## BEGIN

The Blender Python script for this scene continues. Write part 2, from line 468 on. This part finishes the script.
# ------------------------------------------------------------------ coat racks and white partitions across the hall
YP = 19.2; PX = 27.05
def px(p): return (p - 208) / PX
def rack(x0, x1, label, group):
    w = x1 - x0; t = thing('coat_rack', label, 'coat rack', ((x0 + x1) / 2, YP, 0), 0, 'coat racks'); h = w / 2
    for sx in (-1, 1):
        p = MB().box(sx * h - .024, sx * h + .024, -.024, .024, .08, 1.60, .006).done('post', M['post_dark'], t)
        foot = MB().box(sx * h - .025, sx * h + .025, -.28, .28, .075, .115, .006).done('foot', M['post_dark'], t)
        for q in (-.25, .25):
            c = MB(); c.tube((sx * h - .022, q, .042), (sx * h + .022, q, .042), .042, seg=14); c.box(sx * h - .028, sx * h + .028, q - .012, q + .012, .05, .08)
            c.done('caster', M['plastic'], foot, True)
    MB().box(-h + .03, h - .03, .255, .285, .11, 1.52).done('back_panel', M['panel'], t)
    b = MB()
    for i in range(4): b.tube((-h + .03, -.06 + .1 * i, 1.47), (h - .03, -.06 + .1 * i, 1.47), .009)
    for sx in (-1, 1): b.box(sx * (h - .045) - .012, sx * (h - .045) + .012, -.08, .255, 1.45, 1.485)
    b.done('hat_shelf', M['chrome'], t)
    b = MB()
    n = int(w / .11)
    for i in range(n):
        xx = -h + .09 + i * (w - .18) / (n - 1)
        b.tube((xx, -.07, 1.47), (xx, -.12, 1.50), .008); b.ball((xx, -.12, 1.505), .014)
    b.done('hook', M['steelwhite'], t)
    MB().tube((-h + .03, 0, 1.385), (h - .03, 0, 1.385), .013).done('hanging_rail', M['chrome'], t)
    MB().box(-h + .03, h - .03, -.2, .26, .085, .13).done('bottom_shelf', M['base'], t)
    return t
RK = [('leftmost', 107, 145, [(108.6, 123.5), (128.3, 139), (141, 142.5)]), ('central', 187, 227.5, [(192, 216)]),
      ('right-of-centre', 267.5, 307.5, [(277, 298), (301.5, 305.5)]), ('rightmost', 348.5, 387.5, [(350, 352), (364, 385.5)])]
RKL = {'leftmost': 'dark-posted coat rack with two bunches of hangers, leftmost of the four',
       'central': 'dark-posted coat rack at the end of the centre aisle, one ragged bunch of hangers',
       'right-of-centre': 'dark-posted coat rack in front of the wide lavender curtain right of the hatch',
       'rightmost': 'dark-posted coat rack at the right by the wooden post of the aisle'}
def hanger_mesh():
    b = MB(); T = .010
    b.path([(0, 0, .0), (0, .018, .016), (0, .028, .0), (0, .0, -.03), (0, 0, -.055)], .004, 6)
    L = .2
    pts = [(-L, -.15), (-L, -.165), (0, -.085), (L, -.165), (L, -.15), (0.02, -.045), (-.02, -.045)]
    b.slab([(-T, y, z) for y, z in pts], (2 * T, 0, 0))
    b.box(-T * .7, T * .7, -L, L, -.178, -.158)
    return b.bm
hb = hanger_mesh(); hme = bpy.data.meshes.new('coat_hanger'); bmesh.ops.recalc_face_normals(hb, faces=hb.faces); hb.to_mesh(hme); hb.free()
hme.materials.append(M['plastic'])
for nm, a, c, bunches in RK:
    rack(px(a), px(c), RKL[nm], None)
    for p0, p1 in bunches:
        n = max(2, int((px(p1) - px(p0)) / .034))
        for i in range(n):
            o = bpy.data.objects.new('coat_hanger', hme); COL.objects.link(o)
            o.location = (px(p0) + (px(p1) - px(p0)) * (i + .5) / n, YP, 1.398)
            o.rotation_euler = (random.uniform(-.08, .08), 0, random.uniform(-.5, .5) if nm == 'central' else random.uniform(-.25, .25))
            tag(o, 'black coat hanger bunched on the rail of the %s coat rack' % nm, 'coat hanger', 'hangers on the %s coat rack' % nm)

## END

Copy the material above verbatim.

The Blender Python script for this scene continues. Write part 2, from line 468 on. This part finishes the script.
# ------------------------------------------------------------------ coat racks and white partitions across the hall
YP = 19.2; PX = 27.05
def px(p): return (p - 208) / PX
def rack(x0, x1, label, group):
    w = x1 - x0; t = thing('coat_rack', label, 'coat rack', ((x0 + x1) / 2, YP, 0), 0, 'coat racks'); h = w / 2
    for sx in (-1, 1):
        p = MB().box(sx * h - .024, sx * h + .024, -.024, .024, .08, 1.60, .006).done('post', M['post_dark'], t)
        foot = MB().box(sx * h - .025, sx * h + .025, -.28, .28, .075, .115, .006).done('foot', M['post_dark'], t)
        for q in (-.25, .25):
            c = MB(); c.tube((sx * h - .022, q, .042), (sx * h + .022, q, .042), .042, seg=14); c.box(sx * h - .028, sx * h + .028, q - .012, q + .012, .05, .08)
            c.done('caster', M['plastic'], foot, True)
    MB().box(-h + .03, h - .03, .255, .285, .11, 1.52).done('back_panel', M['panel'], t)
    b = MB()
    for i in range(4): b.tube((-h + .03, -.06 + .1 * i, 1.47), (h - .03, -.06 + .1 * i, 1.47), .009)
    for sx in (-1, 1): b.box(sx * (h - .045) - .012, sx * (h - .045) + .012, -.08, .255, 1.45, 1.485)
    b.done('hat_shelf', M['chrome'], t)
    b = MB()
    n = int(w / .11)
    for i in range(n):
        xx = -h + .09 + i * (w - .18) / (n - 1)
        b.tube((xx, -.07, 1.47), (xx, -.12, 1.50), .008); b.ball((xx, -.12, 1.505), .014)
    b.done('hook', M['steelwhite'], t)
    MB().tube((-h + .03, 0, 1.385), (h - .03, 0, 1.385), .013).done('hanging_rail', M['chrome'], t)
    MB().box(-h + .03, h - .03, -.2, .26, .085, .13).done('bottom_shelf', M['base'], t)
    return t
RK = [('leftmost', 107, 145, [(108.6, 123.5), (128.3, 139), (141, 142.5)]), ('central', 187, 227.5, [(192, 216)]),
      ('right-of-centre', 267.5, 307.5, [(277, 298), (301.5, 305.5)]), ('rightmost', 348.5, 387.5, [(350, 352), (364, 385.5)])]
RKL = {'leftmost': 'dark-posted coat rack with two bunches of hangers, leftmost of the four',
       'central': 'dark-posted coat rack at the end of the centre aisle, one ragged bunch of hangers',
       'right-of-centre': 'dark-posted coat rack in front of the wide lavender curtain right of the hatch',
       'rightmost': 'dark-posted coat rack at the right by the wooden post of the aisle'}
def hanger_mesh():
    b = MB(); T = .010
    b.path([(0, 0, .0), (0, .018, .016), (0, .028, .0), (0, .0, -.03), (0, 0, -.055)], .004, 6)
    L = .2
    pts = [(-L, -.15), (-L, -.165), (0, -.085), (L, -.165), (L, -.15), (0.02, -.045), (-.02, -.045)]
    b.slab([(-T, y, z) for y, z in pts], (2 * T, 0, 0))
    b.box(-T * .7, T * .7, -L, L, -.178, -.158)
    return b.bm
hb = hanger_mesh(); hme = bpy.data.meshes.new('coat_hanger'); bmesh.ops.recalc_face_normals(hb, faces=hb.faces); hb.to_mesh(hme); hb.free()
hme.materials.append(M['plastic'])
for nm, a, c, bunches in RK:
    rack(px(a), px(c), RKL[nm], None)
    for p0, p1 in bunches:
        n = max(2, int((px(p1) - px(p0)) / .034))
        for i in range(n):
            o = bpy.data.objects.new('coat_hanger', hme); COL.objects.link(o)
            o.location = (px(p0) + (px(p1) - px(p0)) * (i + .5) / n, YP, 1.398)
            o.rotation_euler = (random.uniform(-.08, .08), 0, random.uniform(-.5, .5) if nm == 'central' else random.uniform(-.25, .25))
            tag(o, 'black coat hanger bunched on the rail of the %s coat rack' % nm, 'coat hanger', 'hangers on the %s coat rack' % nm)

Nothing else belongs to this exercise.